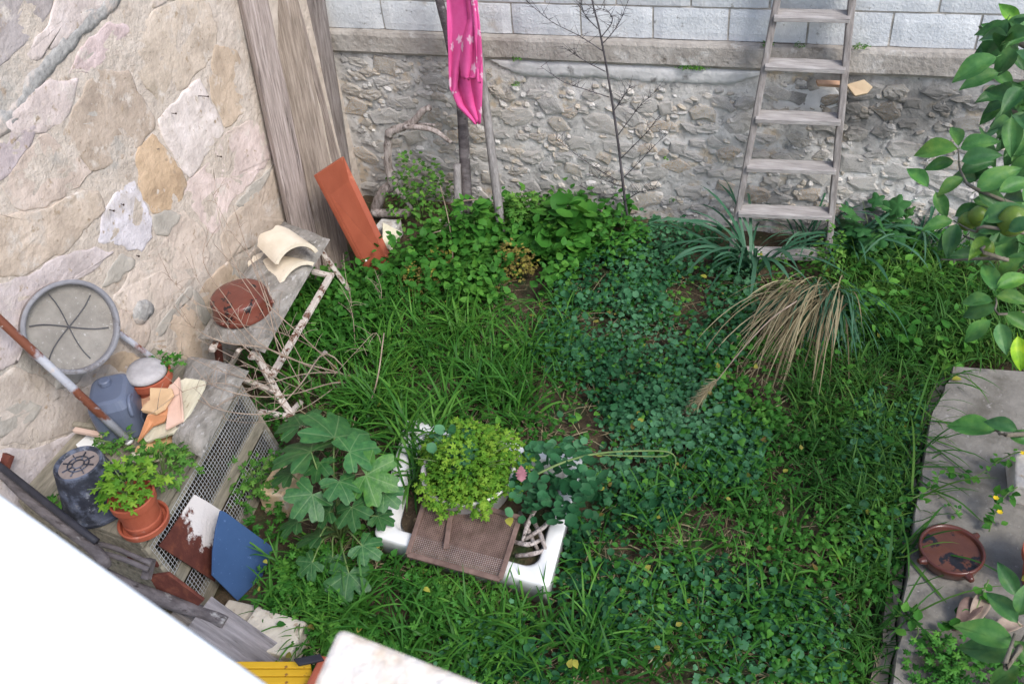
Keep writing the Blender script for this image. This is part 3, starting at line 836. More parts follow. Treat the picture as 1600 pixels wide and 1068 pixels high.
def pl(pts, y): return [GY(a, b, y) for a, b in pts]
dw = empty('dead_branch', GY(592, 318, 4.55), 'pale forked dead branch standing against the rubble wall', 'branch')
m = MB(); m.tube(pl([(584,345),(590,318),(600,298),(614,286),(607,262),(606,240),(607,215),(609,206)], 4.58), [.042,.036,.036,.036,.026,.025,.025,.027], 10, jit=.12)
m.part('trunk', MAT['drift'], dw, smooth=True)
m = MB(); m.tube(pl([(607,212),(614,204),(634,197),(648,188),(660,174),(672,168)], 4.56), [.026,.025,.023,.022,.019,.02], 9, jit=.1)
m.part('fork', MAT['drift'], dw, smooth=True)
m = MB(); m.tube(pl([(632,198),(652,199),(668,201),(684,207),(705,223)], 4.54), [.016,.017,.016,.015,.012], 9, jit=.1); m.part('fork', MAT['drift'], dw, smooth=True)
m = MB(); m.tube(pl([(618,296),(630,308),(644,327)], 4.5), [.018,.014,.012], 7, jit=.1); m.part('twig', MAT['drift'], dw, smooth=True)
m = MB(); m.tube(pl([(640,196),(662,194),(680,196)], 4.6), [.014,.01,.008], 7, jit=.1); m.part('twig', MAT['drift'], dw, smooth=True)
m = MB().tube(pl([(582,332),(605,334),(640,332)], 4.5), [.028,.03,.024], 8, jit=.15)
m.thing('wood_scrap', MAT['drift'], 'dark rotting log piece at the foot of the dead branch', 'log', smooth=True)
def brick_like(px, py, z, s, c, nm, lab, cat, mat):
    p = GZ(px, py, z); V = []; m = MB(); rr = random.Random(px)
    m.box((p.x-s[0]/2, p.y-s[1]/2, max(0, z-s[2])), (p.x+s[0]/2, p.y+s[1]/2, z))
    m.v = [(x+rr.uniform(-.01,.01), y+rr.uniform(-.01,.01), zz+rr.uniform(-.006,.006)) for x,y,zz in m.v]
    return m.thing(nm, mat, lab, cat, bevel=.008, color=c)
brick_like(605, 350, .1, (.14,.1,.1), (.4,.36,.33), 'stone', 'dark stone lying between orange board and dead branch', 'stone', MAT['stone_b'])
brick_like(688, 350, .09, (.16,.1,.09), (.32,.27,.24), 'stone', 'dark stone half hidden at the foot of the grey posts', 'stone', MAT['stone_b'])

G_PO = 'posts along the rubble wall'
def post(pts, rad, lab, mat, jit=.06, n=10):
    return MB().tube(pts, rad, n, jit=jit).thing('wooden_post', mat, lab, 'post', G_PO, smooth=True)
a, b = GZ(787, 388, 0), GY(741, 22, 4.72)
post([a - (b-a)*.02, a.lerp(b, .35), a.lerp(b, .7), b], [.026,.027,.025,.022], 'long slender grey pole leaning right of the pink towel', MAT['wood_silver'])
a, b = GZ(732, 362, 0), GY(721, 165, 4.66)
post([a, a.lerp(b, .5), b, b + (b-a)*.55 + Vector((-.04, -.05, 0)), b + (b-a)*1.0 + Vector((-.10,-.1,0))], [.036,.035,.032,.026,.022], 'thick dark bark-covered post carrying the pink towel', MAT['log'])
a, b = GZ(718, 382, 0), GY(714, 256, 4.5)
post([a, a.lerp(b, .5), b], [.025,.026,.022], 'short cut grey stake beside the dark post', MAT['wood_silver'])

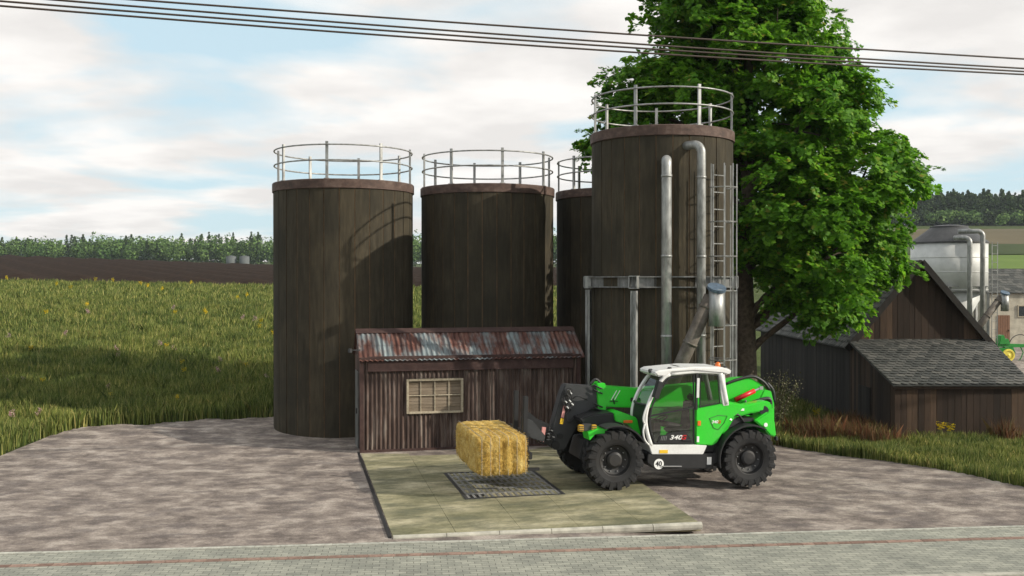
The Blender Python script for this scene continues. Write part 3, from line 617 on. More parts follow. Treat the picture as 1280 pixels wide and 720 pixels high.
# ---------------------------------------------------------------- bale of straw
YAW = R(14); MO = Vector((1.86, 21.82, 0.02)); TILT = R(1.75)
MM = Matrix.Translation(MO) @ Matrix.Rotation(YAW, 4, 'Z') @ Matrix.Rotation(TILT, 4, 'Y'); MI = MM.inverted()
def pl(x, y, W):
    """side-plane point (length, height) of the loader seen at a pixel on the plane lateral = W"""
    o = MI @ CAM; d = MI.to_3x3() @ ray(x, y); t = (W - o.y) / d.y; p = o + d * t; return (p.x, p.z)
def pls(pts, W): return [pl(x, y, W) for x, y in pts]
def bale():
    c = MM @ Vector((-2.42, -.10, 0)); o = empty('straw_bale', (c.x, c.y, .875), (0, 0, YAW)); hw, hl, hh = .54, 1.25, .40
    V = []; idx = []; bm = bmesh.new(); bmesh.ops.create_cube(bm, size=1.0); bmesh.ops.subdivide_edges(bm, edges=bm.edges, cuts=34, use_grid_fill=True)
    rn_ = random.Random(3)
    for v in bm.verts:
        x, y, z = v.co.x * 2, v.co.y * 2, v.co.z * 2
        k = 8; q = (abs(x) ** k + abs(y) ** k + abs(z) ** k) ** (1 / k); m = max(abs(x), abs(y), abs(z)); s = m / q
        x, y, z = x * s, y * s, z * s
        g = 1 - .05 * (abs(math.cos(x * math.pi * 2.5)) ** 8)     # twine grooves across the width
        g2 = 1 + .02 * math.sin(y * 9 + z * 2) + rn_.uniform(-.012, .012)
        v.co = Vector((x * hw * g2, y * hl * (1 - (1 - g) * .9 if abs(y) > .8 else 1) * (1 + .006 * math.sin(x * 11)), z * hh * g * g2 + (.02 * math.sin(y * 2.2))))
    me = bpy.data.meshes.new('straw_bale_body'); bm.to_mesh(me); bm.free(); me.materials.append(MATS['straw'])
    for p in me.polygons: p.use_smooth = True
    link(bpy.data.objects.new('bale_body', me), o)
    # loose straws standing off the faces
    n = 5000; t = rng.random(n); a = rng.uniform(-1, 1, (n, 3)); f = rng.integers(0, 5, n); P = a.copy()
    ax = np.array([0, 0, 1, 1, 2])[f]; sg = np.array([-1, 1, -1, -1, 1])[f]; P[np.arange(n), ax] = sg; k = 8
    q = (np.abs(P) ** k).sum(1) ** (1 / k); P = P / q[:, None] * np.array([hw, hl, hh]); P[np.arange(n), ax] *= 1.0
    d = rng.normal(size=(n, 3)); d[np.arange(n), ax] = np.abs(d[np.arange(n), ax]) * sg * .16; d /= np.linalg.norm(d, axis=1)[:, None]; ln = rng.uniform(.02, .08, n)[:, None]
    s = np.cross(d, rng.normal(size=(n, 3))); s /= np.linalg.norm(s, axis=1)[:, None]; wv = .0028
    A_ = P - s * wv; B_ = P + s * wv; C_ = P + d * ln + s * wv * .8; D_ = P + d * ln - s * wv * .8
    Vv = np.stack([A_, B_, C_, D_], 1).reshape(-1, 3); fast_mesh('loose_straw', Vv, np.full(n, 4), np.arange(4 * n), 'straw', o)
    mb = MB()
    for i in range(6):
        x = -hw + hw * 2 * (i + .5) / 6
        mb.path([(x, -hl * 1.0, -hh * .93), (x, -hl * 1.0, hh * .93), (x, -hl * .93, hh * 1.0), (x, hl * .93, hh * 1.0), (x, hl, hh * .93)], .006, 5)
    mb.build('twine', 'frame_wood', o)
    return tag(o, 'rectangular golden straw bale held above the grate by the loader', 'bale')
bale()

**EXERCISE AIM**
Give the entries again word for word, but skip the pictures.

**SOLUTION BELOW**
Keep writing the Blender script for this image. This is part 3, starting at line 836. More parts follow. Treat the picture as 1600 pixels wide and 1068 pixels high.
def pl(pts, y): return [GY(a, b, y) for a, b in pts]
dw = empty('dead_branch', GY(592, 318, 4.55), 'pale forked dead branch standing against the rubble wall', 'branch')
m = MB(); m.tube(pl([(584,345),(590,318),(600,298),(614,286),(607,262),(606,240),(607,215),(609,206)], 4.58), [.042,.036,.036,.036,.026,.025,.025,.027], 10, jit=.12)
m.part('trunk', MAT['drift'], dw, smooth=True)
m = MB(); m.tube(pl([(607,212),(614,204),(634,197),(648,188),(660,174),(672,168)], 4.56), [.026,.025,.023,.022,.019,.02], 9, jit=.1)
m.part('fork', MAT['drift'], dw, smooth=True)
m = MB(); m.tube(pl([(632,198),(652,199),(668,201),(684,207),(705,223)], 4.54), [.016,.017,.016,.015,.012], 9, jit=.1); m.part('fork', MAT['drift'], dw, smooth=True)
m = MB(); m.tube(pl([(618,296),(630,308),(644,327)], 4.5), [.018,.014,.012], 7, jit=.1); m.part('twig', MAT['drift'], dw, smooth=True)
m = MB(); m.tube(pl([(640,196),(662,194),(680,196)], 4.6), [.014,.01,.008], 7, jit=.1); m.part('twig', MAT['drift'], dw, smooth=True)
m = MB().tube(pl([(582,332),(605,334),(640,332)], 4.5), [.028,.03,.024], 8, jit=.15)
m.thing('wood_scrap', MAT['drift'], 'dark rotting log piece at the foot of the dead branch', 'log', smooth=True)
def brick_like(px, py, z, s, c, nm, lab, cat, mat):
    p = GZ(px, py, z); V = []; m = MB(); rr = random.Random(px)
    m.box((p.x-s[0]/2, p.y-s[1]/2, max(0, z-s[2])), (p.x+s[0]/2, p.y+s[1]/2, z))
    m.v = [(x+rr.uniform(-.01,.01), y+rr.uniform(-.01,.01), zz+rr.uniform(-.006,.006)) for x,y,zz in m.v]
    return m.thing(nm, mat, lab, cat, bevel=.008, color=c)
brick_like(605, 350, .1, (.14,.1,.1), (.4,.36,.33), 'stone', 'dark stone lying between orange board and dead branch', 'stone', MAT['stone_b'])
brick_like(688, 350, .09, (.16,.1,.09), (.32,.27,.24), 'stone', 'dark stone half hidden at the foot of the grey posts', 'stone', MAT['stone_b'])

G_PO = 'posts along the rubble wall'
def post(pts, rad, lab, mat, jit=.06, n=10):
    return MB().tube(pts, rad, n, jit=jit).thing('wooden_post', mat, lab, 'post', G_PO, smooth=True)
a, b = GZ(787, 388, 0), GY(741, 22, 4.72)
post([a - (b-a)*.02, a.lerp(b, .35), a.lerp(b, .7), b], [.026,.027,.025,.022], 'long slender grey pole leaning right of the pink towel', MAT['wood_silver'])
a, b = GZ(732, 362, 0), GY(721, 165, 4.66)
post([a, a.lerp(b, .5), b, b + (b-a)*.55 + Vector((-.04, -.05, 0)), b + (b-a)*1.0 + Vector((-.10,-.1,0))], [.036,.035,.032,.026,.022], 'thick dark bark-covered post carrying the pink towel', MAT['log'])
a, b = GZ(718, 382, 0), GY(714, 256, 4.5)
post([a, a.lerp(b, .5), b], [.025,.026,.022], 'short cut grey stake beside the dark post', MAT['wood_silver'])

The Blender Python script for this scene continues. Write part 3, from line 617 on. More parts follow. Treat the picture as 1280 pixels wide and 720 pixels high.
# ---------------------------------------------------------------- bale of straw
YAW = R(14); MO = Vector((1.86, 21.82, 0.02)); TILT = R(1.75)
MM = Matrix.Translation(MO) @ Matrix.Rotation(YAW, 4, 'Z') @ Matrix.Rotation(TILT, 4, 'Y'); MI = MM.inverted()
def pl(x, y, W):
    """side-plane point (length, height) of the loader seen at a pixel on the plane lateral = W"""
    o = MI @ CAM; d = MI.to_3x3() @ ray(x, y); t = (W - o.y) / d.y; p = o + d * t; return (p.x, p.z)
def pls(pts, W): return [pl(x, y, W) for x, y in pts]
def bale():
    c = MM @ Vector((-2.42, -.10, 0)); o = empty('straw_bale', (c.x, c.y, .875), (0, 0, YAW)); hw, hl, hh = .54, 1.25, .40
    V = []; idx = []; bm = bmesh.new(); bmesh.ops.create_cube(bm, size=1.0); bmesh.ops.subdivide_edges(bm, edges=bm.edges, cuts=34, use_grid_fill=True)
    rn_ = random.Random(3)
    for v in bm.verts:
        x, y, z = v.co.x * 2, v.co.y * 2, v.co.z * 2
        k = 8; q = (abs(x) ** k + abs(y) ** k + abs(z) ** k) ** (1 / k); m = max(abs(x), abs(y), abs(z)); s = m / q
        x, y, z = x * s, y * s, z * s
        g = 1 - .05 * (abs(math.cos(x * math.pi * 2.5)) ** 8)     # twine grooves across the width
        g2 = 1 + .02 * math.sin(y * 9 + z * 2) + rn_.uniform(-.012, .012)
        v.co = Vector((x * hw * g2, y * hl * (1 - (1 - g) * .9 if abs(y) > .8 else 1) * (1 + .006 * math.sin(x * 11)), z * hh * g * g2 + (.02 * math.sin(y * 2.2))))
    me = bpy.data.meshes.new('straw_bale_body'); bm.to_mesh(me); bm.free(); me.materials.append(MATS['straw'])
    for p in me.polygons: p.use_smooth = True
    link(bpy.data.objects.new('bale_body', me), o)
    # loose straws standing off the faces
    n = 5000; t = rng.random(n); a = rng.uniform(-1, 1, (n, 3)); f = rng.integers(0, 5, n); P = a.copy()
    ax = np.array([0, 0, 1, 1, 2])[f]; sg = np.array([-1, 1, -1, -1, 1])[f]; P[np.arange(n), ax] = sg; k = 8
    q = (np.abs(P) ** k).sum(1) ** (1 / k); P = P / q[:, None] * np.array([hw, hl, hh]); P[np.arange(n), ax] *= 1.0
    d = rng.normal(size=(n, 3)); d[np.arange(n), ax] = np.abs(d[np.arange(n), ax]) * sg * .16; d /= np.linalg.norm(d, axis=1)[:, None]; ln = rng.uniform(.02, .08, n)[:, None]
    s = np.cross(d, rng.normal(size=(n, 3))); s /= np.linalg.norm(s, axis=1)[:, None]; wv = .0028
    A_ = P - s * wv; B_ = P + s * wv; C_ = P + d * ln + s * wv * .8; D_ = P + d * ln - s * wv * .8
    Vv = np.stack([A_, B_, C_, D_], 1).reshape(-1, 3); fast_mesh('loose_straw', Vv, np.full(n, 4), np.arange(4 * n), 'straw', o)
    mb = MB()
    for i in range(6):
        x = -hw + hw * 2 * (i + .5) / 6
        mb.path([(x, -hl * 1.0, -hh * .93), (x, -hl * 1.0, hh * .93), (x, -hl * .93, hh * 1.0), (x, hl * .93, hh * 1.0), (x, hl, hh * .93)], .006, 5)
    mb.build('twine', 'frame_wood', o)
    return tag(o, 'rectangular golden straw bale held above the grate by the loader', 'bale')
bale()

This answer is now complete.